The model calculates the distribution of atmospheric temperatures necessary to achieve a global radiative equilibrium for the Earth system, that is, an exact balance between the incoming solar radiation flux at the top of the atmosphere (FS/4), the outgoing solar radiation flux reflected by the Earth system (FSA/4), and the terrestrial radiation flux emitted by the Earth system (FS(1-A)/4). This equilibrium is necessary for a stable climate; as we will see below, even a small deviation would cause a large temperature perturbation. The model used for the calculation may be as simple as a 1-dimensional (vertical) formulation of radiative equilibrium, or as complicated as a GCM; the choice of model is not too important as long as the calculated temperature profiles are reasonably realistic.


This quote indicates that even the GCMs are based on the same assumptions as shown in the two-dimensional models.

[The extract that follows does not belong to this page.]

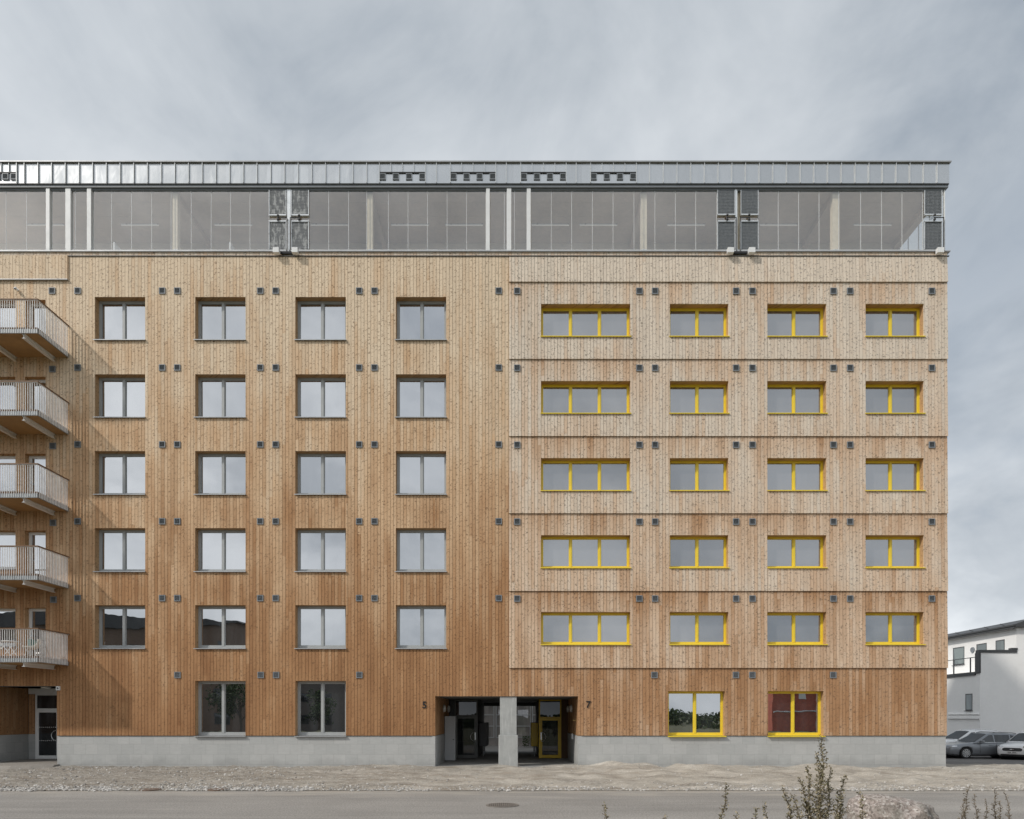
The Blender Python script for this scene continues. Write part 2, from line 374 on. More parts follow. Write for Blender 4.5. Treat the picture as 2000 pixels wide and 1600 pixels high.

This admission is the key to unravelling the convoluted rhetoric that undergirds the AGW hypothesis. The assumption that all the energy received by the earth's surface must be removed by way of radiation from the surface, as though the earth's surface and the atmosphere are not a coupled system, and then treating the atmosphere as though it had the properties of still air, lead to the confusion that allows the hypothesis to gain credibility in the minds of most people who lack the scientific ability to critique this ensemble of words, data, graphs and formulae and see where it lacks logic or fails to agree with observations.